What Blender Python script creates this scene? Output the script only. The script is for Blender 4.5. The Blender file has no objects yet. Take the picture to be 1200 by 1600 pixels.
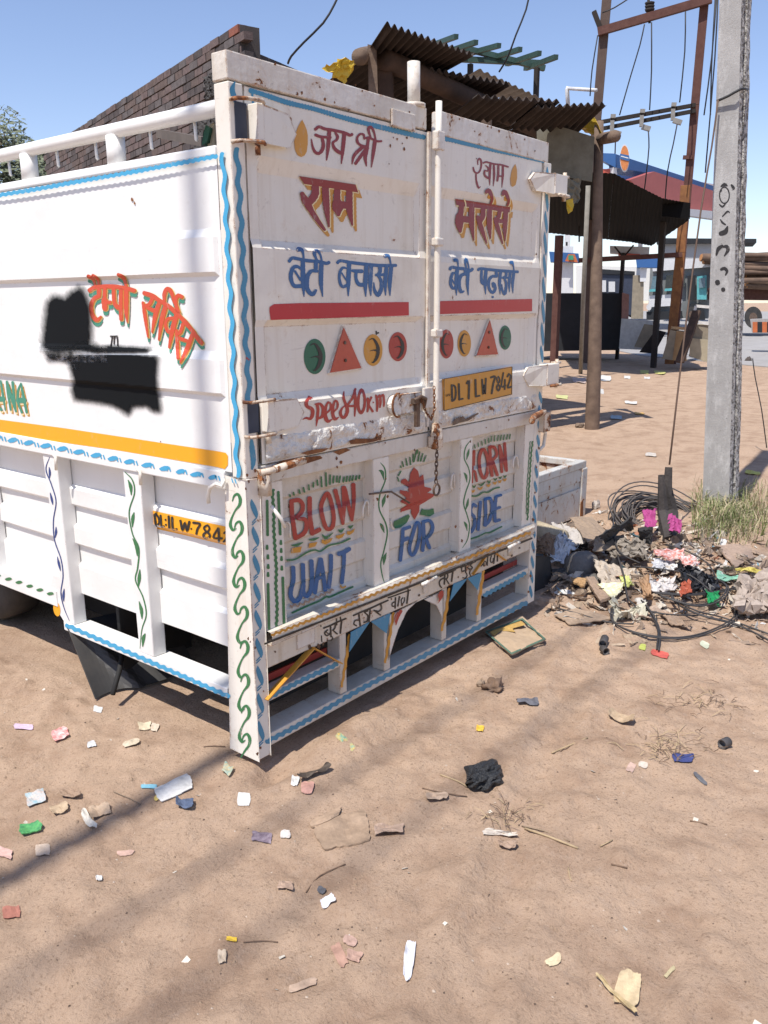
import bpy, math, random
import numpy as np
from mathutils import Vector, geometry
R = math.radians
random.seed(11); NR = np.random.default_rng(5)
scene = bpy.context.scene
COL = scene.collection
# ---------------------------------------------------------------- camera
FPX = 1316.98                                   # focal length in pixels of the 1200 px wide photograph
CAM = Vector((-1.65958, -1.86089, 1.43717))
PITCH, ROLL, YAW = R(13.8914), R(-0.2974), R(51.2004)
FWD = Vector((math.sin(YAW)*math.cos(PITCH), math.cos(YAW)*math.cos(PITCH), -math.sin(PITCH)))
_rt = Vector((math.cos(YAW), -math.sin(YAW), 0)); _up = _rt.cross(FWD)
RGT = _rt*math.cos(ROLL) + _up*math.sin(ROLL)
UPV = -_rt*math.sin(ROLL) + _up*math.cos(ROLL)
cd = bpy.data.cameras.new('camera'); co = bpy.data.objects.new('camera', cd); COL.objects.link(co)
from mathutils import Matrix
m3 = Matrix((RGT, UPV, -FWD)).transposed()
co.matrix_world = Matrix.Translation(CAM) @ m3.to_4x4()
cd.sensor_fit = 'HORIZONTAL'; cd.sensor_width = 36.0; cd.lens = FPX/1200*36.0
cd.clip_start = 0.05; cd.clip_end = 3000
scene.camera = co
scene.render.resolution_x, scene.render.resolution_y = 768, 1024
# ---------------------------------------------------------------- sky and sun
SUN_EL, = (R(62.5),)
TOSUN = Vector((-math.cos(SUN_EL)*0.9992, -math.cos(SUN_EL)*0.036, math.sin(SUN_EL))).normalized()
w = bpy.data.worlds.new('World'); scene.world = w; w.use_nodes = True
nt = w.node_tree; nt.nodes.clear()
sky = nt.nodes.new('ShaderNodeTexSky'); sky.sky_type = 'NISHITA'; sky.sun_disc = False
sky.sun_elevation = SUN_EL; sky.sun_rotation = math.atan2(TOSUN.x, TOSUN.y)
sky.air_density = .95; sky.dust_density = .35; sky.ozone_density = 2.2; sky.altitude = 100
bg = nt.nodes.new('ShaderNodeBackground'); bg.inputs[1].default_value = 0.15
wo = nt.nodes.new('ShaderNodeOutputWorld')
tn = nt.nodes.new('ShaderNodeMix'); tn.data_type = 'RGBA'; tn.blend_type = 'MULTIPLY'; tn.inputs[0].default_value = 1; tn.inputs[7].default_value = (1.10, 1.0, 1.035, 1)
nt.links.new(sky.outputs[0], tn.inputs[6]); nt.links.new(tn.outputs[2], bg.inputs[0]); nt.links.new(bg.outputs[0], wo.inputs[0])
sl = bpy.data.lights.new('sun', 'SUN'); sl.energy = 4.75; sl.angle = R(0.53); sl.color = (1, .955, .89)
so = bpy.data.objects.new('sun', sl); COL.objects.link(so); so.location = (-6, 0, 12)
so.rotation_euler = TOSUN.to_track_quat('Z', 'Y').to_euler()
vs = scene.view_settings; vs.view_transform = 'Standard'; vs.look = 'None'; vs.gamma = 1; vs.exposure = 0.22
vs.use_curve_mapping = False
scene.render.engine = 'CYCLES'
GZ = -0.03                                      # ground level
# ---------------------------------------------------------------- places measured in the photograph
def ray(u, v): return FWD + RGT*((u-600)/FPX) - UPV*((v-800)/FPX)
def on(u, v, ax, val):
    d = ray(u, v); return CAM + d*((val-CAM[ax])/d[ax])
def at(u, v, D):
    d = ray(u, v); return CAM + d*(D/math.hypot(d.x, d.y))
def onplane(u, v, p, n):
    d = ray(u, v); return CAM + d*((p-CAM).dot(n)/d.dot(n))
# ---------------------------------------------------------------- materials
MATS = {}
def newmat(name):
    m = bpy.data.materials.new(name); m.use_nodes = True; MATS[name] = m
    t = m.node_tree; b = t.nodes['Principled BSDF']; return m, t, b
def N(t, ty, **kw):
    n = t.nodes.new(ty)
    for k, v in kw.items():
        if k.startswith('i_'): n.inputs[k[2:].replace('_', ' ')].default_value = v
        elif k.startswith('n'): n.inputs[int(k[1:])].default_value = v
        else: setattr(n, k, v)
    return n
def L(t, a, b): t.links.new(a, b)
def noise(t, scale, detail=4, rough=.55, dist=0., vec=None):
    n = N(t, 'ShaderNodeTexNoise'); n.inputs['Scale'].default_value = scale; n.inputs['Detail'].default_value = detail
    n.inputs['Roughness'].default_value = rough; n.inputs['Distortion'].default_value = dist
    if vec is not None: L(t, vec, n.inputs['Vector'])
    return n.outputs[0]
def ramp(t, src, p0, p1, c0=(0,0,0,1), c1=(1,1,1,1)):
    r = N(t, 'ShaderNodeValToRGB'); e = r.color_ramp.elements
    e[0].position, e[1].position = p0, p1
    e[0].color = c0 if len(c0) == 4 else (*c0, 1); e[1].color = c1 if len(c1) == 4 else (*c1, 1)
    L(t, src, r.inputs[0]); return r.outputs[0]
def mix(t, fac, a, b, mode='MIX'):
    n = N(t, 'ShaderNodeMix', data_type='RGBA', blend_type=mode)
    for s, val in ((0, fac), (6, a), (7, b)):
        if hasattr(val, 'type') and hasattr(val, 'node'): L(t, val, n.inputs[s])
        elif s == 0: n.inputs[0].default_value = val
        else: n.inputs[s].default_value = (*val, 1) if len(val) == 3 else val
    return n.outputs[2]
def math_(t, op, a, b=None, clamp=False):
    n = N(t, 'ShaderNodeMath', operation=op, use_clamp=clamp)
    for i, val in enumerate((a, b)):
        if val is None: continue
        if hasattr(val, 'node'): L(t, val, n.inputs[i])
        else: n.inputs[i].default_value = val
    return n.outputs[0]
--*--
Omit the pictures and reproduce the listing exactly.

What Blender Python script creates this scene? Output the script only. The script is for Blender 4.5. The Blender file has no objects yet. Take the picture to be 1200 by 1600 pixels.
import bpy, math, random
import numpy as np
from mathutils import Vector, geometry
R = math.radians
random.seed(11); NR = np.random.default_rng(5)
scene = bpy.context.scene
COL = scene.collection
# ---------------------------------------------------------------- camera
FPX = 1316.98                                   # focal length in pixels of the 1200 px wide photograph
CAM = Vector((-1.65958, -1.86089, 1.43717))
PITCH, ROLL, YAW = R(13.8914), R(-0.2974), R(51.2004)
FWD = Vector((math.sin(YAW)*math.cos(PITCH), math.cos(YAW)*math.cos(PITCH), -math.sin(PITCH)))
_rt = Vector((math.cos(YAW), -math.sin(YAW), 0)); _up = _rt.cross(FWD)
RGT = _rt*math.cos(ROLL) + _up*math.sin(ROLL)
UPV = -_rt*math.sin(ROLL) + _up*math.cos(ROLL)
cd = bpy.data.cameras.new('camera'); co = bpy.data.objects.new('camera', cd); COL.objects.link(co)
from mathutils import Matrix
m3 = Matrix((RGT, UPV, -FWD)).transposed()
co.matrix_world = Matrix.Translation(CAM) @ m3.to_4x4()
cd.sensor_fit = 'HORIZONTAL'; cd.sensor_width = 36.0; cd.lens = FPX/1200*36.0
cd.clip_start = 0.05; cd.clip_end = 3000
scene.camera = co
scene.render.resolution_x, scene.render.resolution_y = 768, 1024
# ---------------------------------------------------------------- sky and sun
SUN_EL, = (R(62.5),)
TOSUN = Vector((-math.cos(SUN_EL)*0.9992, -math.cos(SUN_EL)*0.036, math.sin(SUN_EL))).normalized()
w = bpy.data.worlds.new('World'); scene.world = w; w.use_nodes = True
nt = w.node_tree; nt.nodes.clear()
sky = nt.nodes.new('ShaderNodeTexSky'); sky.sky_type = 'NISHITA'; sky.sun_disc = False
sky.sun_elevation = SUN_EL; sky.sun_rotation = math.atan2(TOSUN.x, TOSUN.y)
sky.air_density = .95; sky.dust_density = .35; sky.ozone_density = 2.2; sky.altitude = 100
bg = nt.nodes.new('ShaderNodeBackground'); bg.inputs[1].default_value = 0.15
wo = nt.nodes.new('ShaderNodeOutputWorld')
tn = nt.nodes.new('ShaderNodeMix'); tn.data_type = 'RGBA'; tn.blend_type = 'MULTIPLY'; tn.inputs[0].default_value = 1; tn.inputs[7].default_value = (1.10, 1.0, 1.035, 1)
nt.links.new(sky.outputs[0], tn.inputs[6]); nt.links.new(tn.outputs[2], bg.inputs[0]); nt.links.new(bg.outputs[0], wo.inputs[0])
sl = bpy.data.lights.new('sun', 'SUN'); sl.energy = 4.75; sl.angle = R(0.53); sl.color = (1, .955, .89)
so = bpy.data.objects.new('sun', sl); COL.objects.link(so); so.location = (-6, 0, 12)
so.rotation_euler = TOSUN.to_track_quat('Z', 'Y').to_euler()
vs = scene.view_settings; vs.view_transform = 'Standard'; vs.look = 'None'; vs.gamma = 1; vs.exposure = 0.22
vs.use_curve_mapping = False
scene.render.engine = 'CYCLES'
GZ = -0.03                                      # ground level
# ---------------------------------------------------------------- places measured in the photograph
def ray(u, v): return FWD + RGT*((u-600)/FPX) - UPV*((v-800)/FPX)
def on(u, v, ax, val):
    d = ray(u, v); return CAM + d*((val-CAM[ax])/d[ax])
def at(u, v, D):
    d = ray(u, v); return CAM + d*(D/math.hypot(d.x, d.y))
def onplane(u, v, p, n):
    d = ray(u, v); return CAM + d*((p-CAM).dot(n)/d.dot(n))
# ---------------------------------------------------------------- materials
MATS = {}
def newmat(name):
    m = bpy.data.materials.new(name); m.use_nodes = True; MATS[name] = m
    t = m.node_tree; b = t.nodes['Principled BSDF']; return m, t, b
def N(t, ty, **kw):
    n = t.nodes.new(ty)
    for k, v in kw.items():
        if k.startswith('i_'): n.inputs[k[2:].replace('_', ' ')].default_value = v
        elif k.startswith('n'): n.inputs[int(k[1:])].default_value = v
        else: setattr(n, k, v)
    return n
def L(t, a, b): t.links.new(a, b)
def noise(t, scale, detail=4, rough=.55, dist=0., vec=None):
    n = N(t, 'ShaderNodeTexNoise'); n.inputs['Scale'].default_value = scale; n.inputs['Detail'].default_value = detail
    n.inputs['Roughness'].default_value = rough; n.inputs['Distortion'].default_value = dist
    if vec is not None: L(t, vec, n.inputs['Vector'])
    return n.outputs[0]
def ramp(t, src, p0, p1, c0=(0,0,0,1), c1=(1,1,1,1)):
    r = N(t, 'ShaderNodeValToRGB'); e = r.color_ramp.elements
    e[0].position, e[1].position = p0, p1
    e[0].color = c0 if len(c0) == 4 else (*c0, 1); e[1].color = c1 if len(c1) == 4 else (*c1, 1)
    L(t, src, r.inputs[0]); return r.outputs[0]
def mix(t, fac, a, b, mode='MIX'):
    n = N(t, 'ShaderNodeMix', data_type='RGBA', blend_type=mode)
    for s, val in ((0, fac), (6, a), (7, b)):
        if hasattr(val, 'type') and hasattr(val, 'node'): L(t, val, n.inputs[s])
        elif s == 0: n.inputs[0].default_value = val
        else: n.inputs[s].default_value = (*val, 1) if len(val) == 3 else val
    return n.outputs[2]
def math_(t, op, a, b=None, clamp=False):
    n = N(t, 'ShaderNodeMath', operation=op, use_clamp=clamp)
    for i, val in enumerate((a, b)):
        if val is None: continue
        if hasattr(val, 'node'): L(t, val, n.inputs[i])
        else: n.inputs[i].default_value = val
    return n.outputs[0]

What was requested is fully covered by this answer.